# OBJECTIVE
Quote every line as given.
━━━━
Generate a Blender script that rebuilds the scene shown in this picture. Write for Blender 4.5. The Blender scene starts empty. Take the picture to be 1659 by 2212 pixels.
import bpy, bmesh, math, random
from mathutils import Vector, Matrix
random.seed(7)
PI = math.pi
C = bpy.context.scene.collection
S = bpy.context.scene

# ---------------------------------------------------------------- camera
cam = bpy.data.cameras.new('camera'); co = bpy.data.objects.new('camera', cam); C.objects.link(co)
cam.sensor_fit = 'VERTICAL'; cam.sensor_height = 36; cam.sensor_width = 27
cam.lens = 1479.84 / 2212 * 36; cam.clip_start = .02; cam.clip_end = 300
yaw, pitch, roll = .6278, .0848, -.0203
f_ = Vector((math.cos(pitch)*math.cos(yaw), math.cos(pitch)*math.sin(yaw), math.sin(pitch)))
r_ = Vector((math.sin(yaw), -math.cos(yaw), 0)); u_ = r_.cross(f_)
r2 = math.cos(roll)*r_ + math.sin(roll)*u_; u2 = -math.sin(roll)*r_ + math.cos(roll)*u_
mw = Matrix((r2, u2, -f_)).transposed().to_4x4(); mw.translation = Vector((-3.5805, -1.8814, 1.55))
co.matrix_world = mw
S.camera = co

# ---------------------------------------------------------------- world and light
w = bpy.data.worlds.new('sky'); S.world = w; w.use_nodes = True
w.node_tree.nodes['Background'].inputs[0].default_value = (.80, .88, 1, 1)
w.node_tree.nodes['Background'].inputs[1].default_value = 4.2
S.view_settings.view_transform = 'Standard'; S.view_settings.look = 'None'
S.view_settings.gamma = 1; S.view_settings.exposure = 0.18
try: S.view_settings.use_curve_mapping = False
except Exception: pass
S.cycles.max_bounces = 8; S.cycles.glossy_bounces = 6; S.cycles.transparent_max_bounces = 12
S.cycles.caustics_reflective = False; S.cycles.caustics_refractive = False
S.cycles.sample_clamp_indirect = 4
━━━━
# ANSWER TO THIS PROBLEM
Generate a Blender script that rebuilds the scene shown in this picture. Write for Blender 4.5. The Blender scene starts empty. Take the picture to be 1659 by 2212 pixels.
import bpy, bmesh, math, random
from mathutils import Vector, Matrix
random.seed(7)
PI = math.pi
C = bpy.context.scene.collection
S = bpy.context.scene

# ---------------------------------------------------------------- camera
cam = bpy.data.cameras.new('camera'); co = bpy.data.objects.new('camera', cam); C.objects.link(co)
cam.sensor_fit = 'VERTICAL'; cam.sensor_height = 36; cam.sensor_width = 27
cam.lens = 1479.84 / 2212 * 36; cam.clip_start = .02; cam.clip_end = 300
yaw, pitch, roll = .6278, .0848, -.0203
f_ = Vector((math.cos(pitch)*math.cos(yaw), math.cos(pitch)*math.sin(yaw), math.sin(pitch)))
r_ = Vector((math.sin(yaw), -math.cos(yaw), 0)); u_ = r_.cross(f_)
r2 = math.cos(roll)*r_ + math.sin(roll)*u_; u2 = -math.sin(roll)*r_ + math.cos(roll)*u_
mw = Matrix((r2, u2, -f_)).transposed().to_4x4(); mw.translation = Vector((-3.5805, -1.8814, 1.55))
co.matrix_world = mw
S.camera = co

# ---------------------------------------------------------------- world and light
w = bpy.data.worlds.new('sky'); S.world = w; w.use_nodes = True
w.node_tree.nodes['Background'].inputs[0].default_value = (.80, .88, 1, 1)
w.node_tree.nodes['Background'].inputs[1].default_value = 4.2
S.view_settings.view_transform = 'Standard'; S.view_settings.look = 'None'
S.view_settings.gamma = 1; S.view_settings.exposure = 0.18
try: S.view_settings.use_curve_mapping = False
except Exception: pass
S.cycles.max_bounces = 8; S.cycles.glossy_bounces = 6; S.cycles.transparent_max_bounces = 12
S.cycles.caustics_reflective = False; S.cycles.caustics_refractive = False
S.cycles.sample_clamp_indirect = 4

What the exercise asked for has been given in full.